I think that this thread is about schools and what the sons of Hell teach in them.
I said a while back that I thought that the field and the laboratory were not what we are discussing here, in this thread about the movie EXPELLED (from schools).
Of course, no one else has to agree with what I consider to be my disciplined and logical thinking.
But I think that I am allowed to proceed on the grounds that I see as reasonable and eschew what I consider to be diversions from the main point: the Godless control the schools and in the name of Science take away the key of knowledge from young minds and show themselves to be hypocrites when they start weeping and moaning about the introduction of "bad science" that favors belief in God or the Bible in the classroom.
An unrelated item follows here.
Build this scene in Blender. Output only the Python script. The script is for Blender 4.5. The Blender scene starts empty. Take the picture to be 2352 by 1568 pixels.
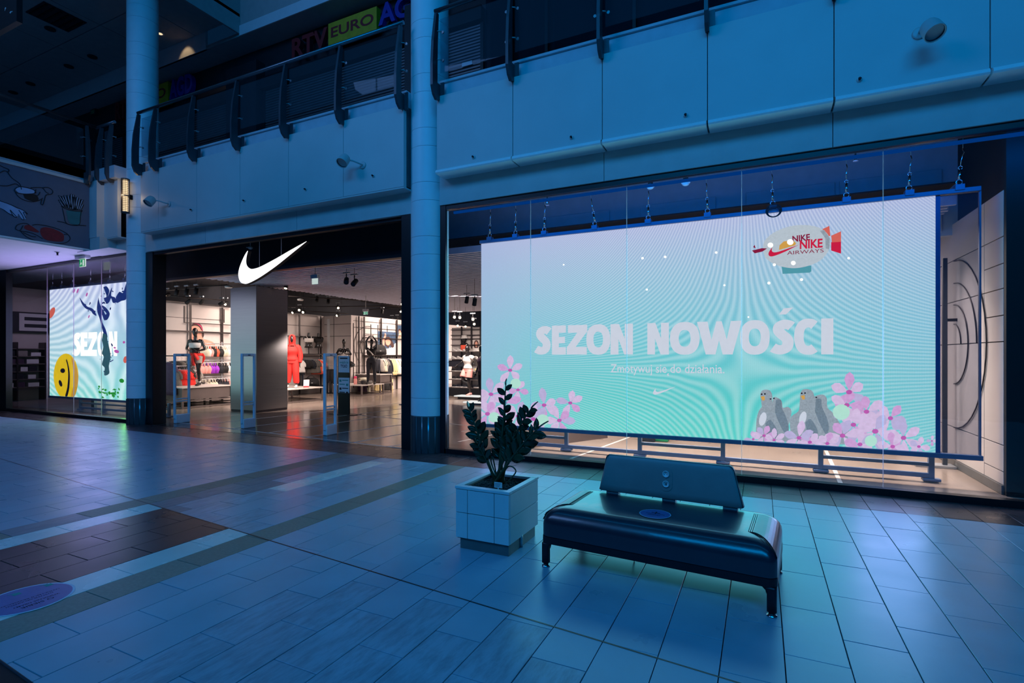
import bpy, bmesh, math, random
from mathutils import Vector, Matrix, noise as mnoise

random.seed(7)
SC = bpy.context.scene
COL = SC.collection
PI = math.pi
R = math.radians

# ------------------------------------------------------------------ camera, world, lights, exposure
CAM_H, FPX, PX0, HOR = 1.55, 1192.0, 1176.0, 816.0
YAW = math.atan2(571.0, 1191.0)
cd = bpy.data.cameras.new('camera'); cam = bpy.data.objects.new('camera', cd); COL.objects.link(cam)
cam.location = (0, 0, CAM_H); cam.rotation_euler = (PI / 2, 0, YAW)
cd.sensor_width = 36.0; cd.sensor_fit = 'HORIZONTAL'; cd.lens = 36.0 * FPX / 2352.0
cd.shift_y = (HOR - 784.0) / 2352.0; cd.clip_start = 0.05; cd.clip_end = 200
SC.camera = cam
vs = SC.view_settings
vs.view_transform = 'Standard'; vs.look = 'None'; vs.exposure = 0.0; vs.gamma = 1.0; vs.use_curve_mapping = False
cy = SC.cycles
cy.max_bounces = 7; cy.diffuse_bounces = 3; cy.glossy_bounces = 4; cy.transmission_bounces = 4; cy.transparent_max_bounces = 12
cy.caustics_reflective = False; cy.caustics_refractive = False; cy.sample_clamp_indirect = 3.0; cy.use_denoising = True
try: cy.denoiser = 'OPENIMAGEDENOISE'
except Exception: pass

W = bpy.data.worlds.new('world'); SC.world = W; W.use_nodes = True
W.node_tree.nodes['Background'].inputs[0].default_value = (0.02, 0.20, 0.60, 1)
W.node_tree.nodes['Background'].inputs[1].default_value = 0.050

def area(name, loc, look, sx, sy, power, col, spread=180):
    l = bpy.data.lights.new(name, 'AREA'); l.shape = 'RECTANGLE'; l.size = sx; l.size_y = sy; l.energy = power; l.color = col
    l.spread = R(spread)
    o = bpy.data.objects.new(name, l); COL.objects.link(o); o.location = loc
    d = Vector(look) - Vector(loc); o.rotation_euler = d.to_track_quat('-Z', 'Y').to_euler(); return o
def spot(name, loc, look, power, col, ang=60, blend=.6, rad=.06):
    l = bpy.data.lights.new(name, 'SPOT'); l.energy = power; l.color = col; l.spot_size = R(ang); l.spot_blend = blend; l.shadow_soft_size = rad
    o = bpy.data.objects.new(name, l); COL.objects.link(o); o.location = loc
    d = Vector(look) - Vector(loc); o.rotation_euler = d.to_track_quat('-Z', 'Y').to_euler(); return o

BLUE = (0.0, 0.33, 0.93)
area('atrium_fill', (1.0, -7.5, 11.5), (0.0, 5.5, 2.2), 13, 4, 1080, BLUE)  # unseen blue area light, stands in for the light over the atrium
area('bench_highlight_fill', (-1.0, 2.4, 11.0), (-1.0, 3.4, 0), 18, .7, 110, BLUE)  # added overhead strip, meant for a highlight along the bench edge
area('far_left_fill', (-13.0, -6.0, 12.0), (-11.0, 7.0, 3.0), 7, 4, 420, (0.18, 0.41, 0.98))  # added bluish fill for the left part of the facade
WARM = (1.0, 0.80, 0.70)
area('shop_light', (-13.6, 11.8, 3.45), (-15.9, 11.8, 0), 1.2, 6.0, 330, WARM, 140)
area('shop_light', (-13.0, 18.6, 3.45), (-15.0, 18.6, .5), 1.2, 7.0, 390, WARM, 150)
area('shop_light', (-9.5, 24.0, 4.3), (-12.5, 25.5, .8), 3.0, 5.0, 1300, WARM, 130)
area('shop_light', (-1.0, 8.75, 3.2), (-1.0, 8.5, 0), 6.0, .5, 260, WARM, 95)
area('shop_light', (-2.6, 12.5, 3.3), (-2.6, 12.5, 0), 6.0, 2.0, 240, WARM, 100)
area('shop_light', (-8.6, 14.6, 3.42), (-9.4, 15.9, 0), 2.2, .6, 190, WARM, 110)
area('shop_light', (0.9, 11.3, 3.3), (2.2, 9.8, .4), 1.4, 2.0, 95, WARM, 110)
# the light the two LED screens throw out, violet towards their edges and green-blue low in the middle
area('screen_light', (-1.2, 7.735, 1.9), (-1.2, 0, 1.9), 6.0, 2.9, 100, (0.02, 0.68, 0.95))
area('screen_light', (1.45, 7.733, 1.2), (1.45, 0, 1.2), .7, 1.5, 11, (0.40, 0.30, 1.0))
area('screen_light', (-3.9, 7.733, 1.2), (-3.9, 0, 1.2), .7, 1.5, 6, (0.50, 0.30, 1.0))
area('screen_light', (-16.2, 7.735, 1.9), (-16.2, 0, 1.9), 2.4, 2.4, 50, (0.34, 0.28, 1.0))
area('screen_light', (-15.8, 7.734, 2.6), (-15.8, 2.0, 9.0), 4.4, 1.2, 58, (0.48, 0.34, 1.0), 110)
area('screen_light', (-14.55, 7.733, .85), (-14.55, 0, .85), .6, .8, 13, (0.22, 1.0, 0.20))
area('bay_light', (-20.8, 9.2, 3.7), (-22.6, 8.9, 1.2), 1.2, 1.6, 15, (.80, .62, 1.0), 130)
# added blue fill behind the right window head, lights the board there
area('window_head_fill', (0.2, 7.10, 3.80), (0.2, 9.6, 3.7), 9, .05, 36, (0.0, 0.22, 1.0))

# ------------------------------------------------------------------ survey helpers (a photo pixel on a known plane)
_c, _s = math.cos(YAW), math.sin(YAW)
def _ray(u, v):
    a = (u - PX0) / FPX; return (-_s + a * _c, _c + a * _s, (HOR - v) / FPX)
def at(u, v, x=None, y=None, z=None):
    d = _ray(u, v)
    t = x / d[0] if x is not None else y / d[1] if y is not None else (z - CAM_H) / d[2]
    return Vector((d[0] * t, d[1] * t, CAM_H + d[2] * t))
def to_px(p):
    z = p[2] - CAM_H; d = -_s * p[0] + _c * p[1]; r = _c * p[0] + _s * p[1]
    if d < .05: return None
    return (PX0 + FPX * r / d, HOR - FPX * z / d, d)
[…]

I don't know that any sacred cow said EXACTLY that about Pilate. It's an epitome of what Modern Academe say about Pilate when they contradict what believers say aboout Pilate. Everyone knows that this is what they say: I don't see the point of being a knee-jerk Skeptic (or defense attorney) in regard to what everyone knows is true.
If I quoted one lousy scholar in particular I would be accused of having quoted merely one scholar.
If I quoted two lousy scholars I would be accused of having quoted merely two scholars.
If I quoted a thousand I would be accused (anywhere but in this forum, because of certain accidents of friendly feeling) of needing to get a life.
I know how this game is played.
Everyone knows that that is what the generality of scholars say about Pilate.
Not everyone knows that Philo the Jew was not an historian.
I have no reason to believe that mention of the existence of Philo the Jew has any place in, say, Yale University's most prestigious course on the first century AD history of religion.
I think that the idea of Modern Education as it applies here is to have people going around saying things like, "The Gospels are wrong on Pilate because ancient historians say..."
I think that it shows a touching but dangerous naivete to wax pious about the scholarly world and peer review etc... as though it were still part of the scholarly mind-set even to ask questions such as, "Gee, who exactly WERE some of these ancient historians who supposedly contradict the Gospels."
Once I had occasion to say to an arrogant Ivy Leaguer who was expatiating on the unlikelihood of the Gospel account of Good Friday morning, what with all those trips across town between the abodes of Jesus' various persecutors, "You've never even looked at a map of ancient Jerusalem, have you? You have it in that so-called brain of yours, don't you, that the area in which these events are said to have taken place is along the lines of Manhattan Island itself instead of more along the lines of Central Park? Or rather, Central Park below Cleopatra's Needle?"
He was not irritated. He was scandalized. Antichristian unbelief is a kind of religion with these people.
I think that we are in conflict all the way down the line any way we slice it. I think that in some ways Modern Scholars can be even worse when they are left to their own inbred devices in their own journals and their own camp meetings, contaminating one another in their own obscure lairs.
Another consideration that hasn't been mentioned, not in so many words at least, is that Modern Science is in many ways just the slutty handmaiden of Political Correctness. The voices of the ruling mob carry over into the laboratory and the field just as strongly as they carry over into the schools.